[DATA SUPPLIED]
————————

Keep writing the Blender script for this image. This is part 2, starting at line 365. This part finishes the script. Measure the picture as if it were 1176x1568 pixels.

————————

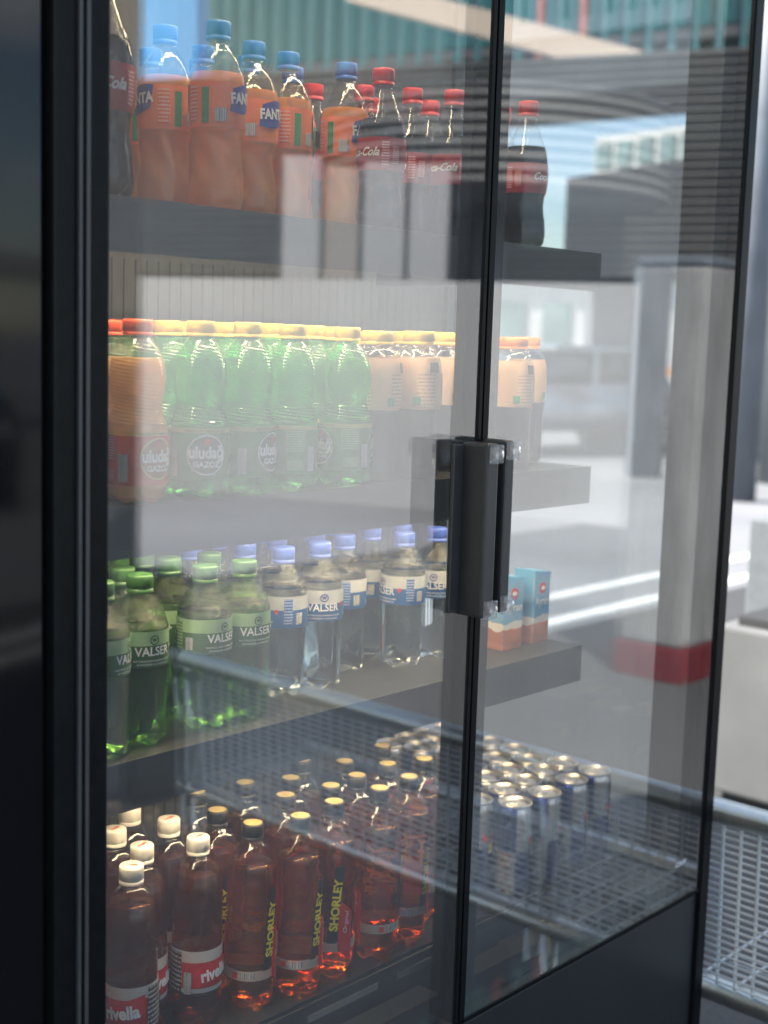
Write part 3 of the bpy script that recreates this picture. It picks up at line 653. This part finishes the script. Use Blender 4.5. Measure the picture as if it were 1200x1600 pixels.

————————

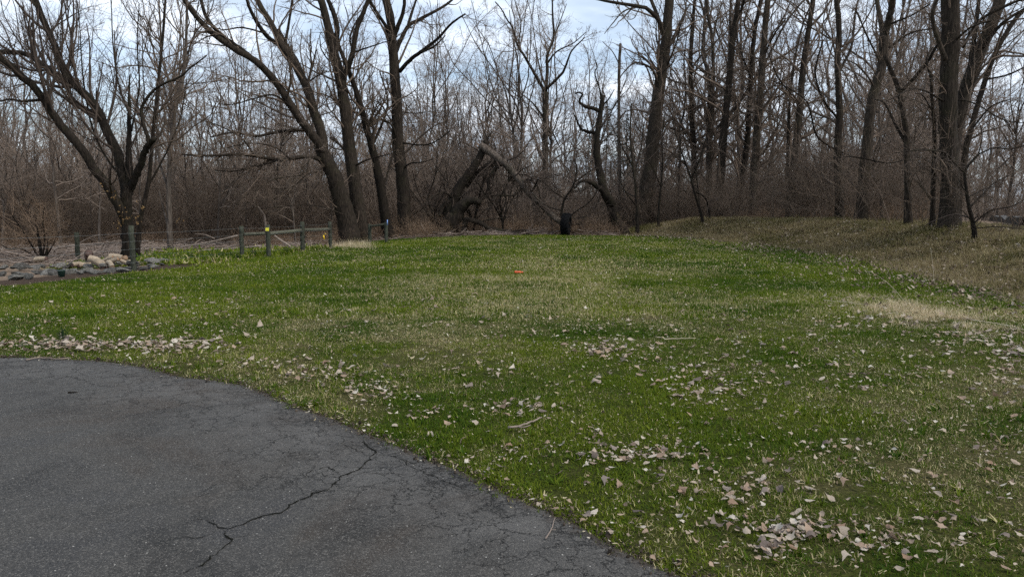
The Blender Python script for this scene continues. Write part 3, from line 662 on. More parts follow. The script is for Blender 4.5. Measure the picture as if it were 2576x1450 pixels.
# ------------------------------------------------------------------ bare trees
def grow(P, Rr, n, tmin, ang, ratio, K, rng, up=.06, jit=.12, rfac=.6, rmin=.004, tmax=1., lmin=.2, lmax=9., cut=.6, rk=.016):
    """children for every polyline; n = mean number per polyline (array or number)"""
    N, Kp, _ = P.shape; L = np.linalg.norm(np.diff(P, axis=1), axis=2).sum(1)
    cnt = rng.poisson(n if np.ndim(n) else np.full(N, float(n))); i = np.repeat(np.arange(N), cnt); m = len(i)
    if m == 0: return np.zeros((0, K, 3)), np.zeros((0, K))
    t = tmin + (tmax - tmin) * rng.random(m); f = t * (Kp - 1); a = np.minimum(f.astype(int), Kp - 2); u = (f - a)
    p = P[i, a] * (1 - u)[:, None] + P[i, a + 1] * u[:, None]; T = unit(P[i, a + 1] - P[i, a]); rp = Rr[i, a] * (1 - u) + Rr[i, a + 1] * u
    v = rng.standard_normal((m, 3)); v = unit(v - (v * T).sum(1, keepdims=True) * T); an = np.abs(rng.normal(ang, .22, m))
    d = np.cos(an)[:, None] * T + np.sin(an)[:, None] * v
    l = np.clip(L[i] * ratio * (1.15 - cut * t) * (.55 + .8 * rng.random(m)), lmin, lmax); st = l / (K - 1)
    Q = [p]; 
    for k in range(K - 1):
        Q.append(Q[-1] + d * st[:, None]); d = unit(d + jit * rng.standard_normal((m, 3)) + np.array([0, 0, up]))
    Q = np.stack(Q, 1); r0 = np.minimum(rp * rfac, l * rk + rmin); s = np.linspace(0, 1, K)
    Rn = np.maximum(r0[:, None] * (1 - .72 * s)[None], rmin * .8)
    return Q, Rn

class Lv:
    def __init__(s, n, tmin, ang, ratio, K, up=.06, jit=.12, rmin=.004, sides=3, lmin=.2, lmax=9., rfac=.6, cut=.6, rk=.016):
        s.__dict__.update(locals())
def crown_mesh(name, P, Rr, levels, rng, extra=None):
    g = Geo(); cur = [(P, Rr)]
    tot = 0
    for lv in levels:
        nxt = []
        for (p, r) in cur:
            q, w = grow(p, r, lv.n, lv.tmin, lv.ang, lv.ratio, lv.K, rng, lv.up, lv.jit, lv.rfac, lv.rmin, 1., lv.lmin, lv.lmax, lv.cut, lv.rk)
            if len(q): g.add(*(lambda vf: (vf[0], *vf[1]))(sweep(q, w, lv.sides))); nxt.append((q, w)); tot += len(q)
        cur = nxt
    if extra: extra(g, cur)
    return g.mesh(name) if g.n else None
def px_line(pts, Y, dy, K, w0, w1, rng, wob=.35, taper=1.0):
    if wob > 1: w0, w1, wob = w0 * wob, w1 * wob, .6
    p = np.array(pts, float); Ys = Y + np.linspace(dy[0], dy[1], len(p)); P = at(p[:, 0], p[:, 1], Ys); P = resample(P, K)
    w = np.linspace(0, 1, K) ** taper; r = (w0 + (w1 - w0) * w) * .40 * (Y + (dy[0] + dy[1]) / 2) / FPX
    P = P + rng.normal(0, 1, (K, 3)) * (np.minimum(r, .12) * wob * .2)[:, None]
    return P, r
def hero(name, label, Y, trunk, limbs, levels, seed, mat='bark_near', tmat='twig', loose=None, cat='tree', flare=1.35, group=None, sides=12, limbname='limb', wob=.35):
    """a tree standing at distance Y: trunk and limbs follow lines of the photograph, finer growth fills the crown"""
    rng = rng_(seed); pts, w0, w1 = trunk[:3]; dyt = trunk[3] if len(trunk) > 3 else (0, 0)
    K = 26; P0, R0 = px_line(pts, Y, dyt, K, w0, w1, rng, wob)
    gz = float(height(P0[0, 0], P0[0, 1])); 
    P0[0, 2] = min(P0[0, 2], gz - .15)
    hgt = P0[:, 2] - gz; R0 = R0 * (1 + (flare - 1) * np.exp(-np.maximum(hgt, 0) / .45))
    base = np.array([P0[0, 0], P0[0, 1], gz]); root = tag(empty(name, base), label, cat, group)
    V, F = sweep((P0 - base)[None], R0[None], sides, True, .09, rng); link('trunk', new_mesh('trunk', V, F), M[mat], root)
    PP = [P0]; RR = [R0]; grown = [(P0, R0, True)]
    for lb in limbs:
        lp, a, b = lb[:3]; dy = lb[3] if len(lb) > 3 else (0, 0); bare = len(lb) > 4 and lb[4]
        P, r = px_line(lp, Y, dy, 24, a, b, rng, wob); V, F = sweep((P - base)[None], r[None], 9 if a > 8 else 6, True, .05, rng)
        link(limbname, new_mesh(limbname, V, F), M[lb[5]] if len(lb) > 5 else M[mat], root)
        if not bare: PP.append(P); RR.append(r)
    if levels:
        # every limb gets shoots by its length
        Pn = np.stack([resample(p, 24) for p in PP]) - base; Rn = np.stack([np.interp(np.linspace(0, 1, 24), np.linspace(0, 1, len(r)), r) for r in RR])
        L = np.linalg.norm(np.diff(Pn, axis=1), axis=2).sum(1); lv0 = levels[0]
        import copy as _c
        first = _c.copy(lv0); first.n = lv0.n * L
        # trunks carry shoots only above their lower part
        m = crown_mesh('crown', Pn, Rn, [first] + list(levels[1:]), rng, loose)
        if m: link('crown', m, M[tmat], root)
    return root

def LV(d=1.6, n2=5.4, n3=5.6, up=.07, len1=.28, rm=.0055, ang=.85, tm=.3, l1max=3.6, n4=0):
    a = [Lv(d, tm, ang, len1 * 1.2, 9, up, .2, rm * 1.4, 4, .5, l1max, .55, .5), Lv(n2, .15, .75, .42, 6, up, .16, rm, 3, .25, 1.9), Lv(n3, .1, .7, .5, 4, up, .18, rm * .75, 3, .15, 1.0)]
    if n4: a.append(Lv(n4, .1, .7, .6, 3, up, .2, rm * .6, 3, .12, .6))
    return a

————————

Count the lines that hold the string "pixels", and reply with that number alone.

[RESPONSE TO THIS EXERCISE] 3